Synthetic Speech Startup Replica Studios Closes $2.5M Funding Round

Speech synthesis startup Replica Studios has closed a $2.5 million seed funding round led by The Venture Reality Fund. Replica is currently developing a platform to streamline generating artificial voices that can vary tone and style depending on what the creator needs.

Adaptive Synthetic Voices

Replica is developing a platform for building synthetic voices for artificial intelligence. The Replica Creator Tool currently in beta testing turns scripts into spoken speech with the option for the user to adjust the pacing, emotion, and other facets of the synthetic voice. The company also plans to offer its platform for people who want to create personalized synthetic voices for entertainment, broadly similar to the way Amazon has enabled Alexa to imitate Samuel L. Jackson’s voice.

Founded last year in Australia, Replica is now based in San Francisco, where most of its investors are based. Along with Venture Reality, the funding round included Carthona Capital, Techstars, and Mawson Ventures among others. The seed funding will go to Replica’s plans for tech development and partnerships, the company stated.

“In the past year, we’ve developed our proprietary AI and text-to-speech software, and launched our first beta product for creatives,” Replica CEO Shreyas Nivas said in a statement. “We’re eager to launch these solutions and explore additional opportunities in media and content production, where we can offer dynamic and contextual personalization in audio as a medium.”

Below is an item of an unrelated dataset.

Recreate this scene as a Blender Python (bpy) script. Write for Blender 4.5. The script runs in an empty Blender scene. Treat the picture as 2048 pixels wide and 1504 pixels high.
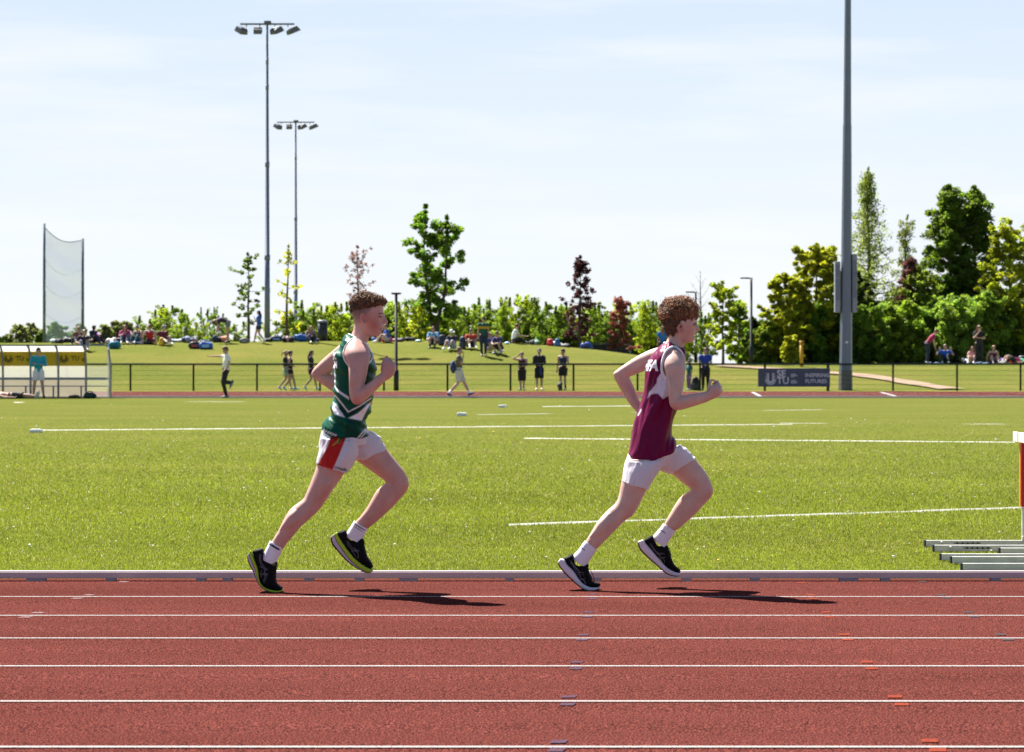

Artificial Speech, Real Growth

There’s plenty of potential for synthetic voices, especially as the technology improves. Voice acting, video games, vocal prosthetics, and other verticals could make use of this kind of technology. Replica is not the only company developing it. Resemble AI offers its own take on crafting synthetic speech from real voices and is raising funding of its own, including $200,000 as part of the Betaworks Ventures Synthetic Camp accelerator. There’s also VocaliD, which began as a voice prosthesis developer, but now offers synthetic voices for call centers and voice apps.

The big names aren’t ignoring the space either. Amazon and Google both are working on variations of artificial speech generation. Alexa uses neural text-to-speech (NTTS) while Google Assistant is experimenting with WaveNet technology. Baidu has also been investigating what it calls voice cloning for some time. As Replica and its competitors refine the process of crafting synthetic voices, the options for customizing them will likely expand in turn, making it a race for which platforms can secure a spot as a default choice.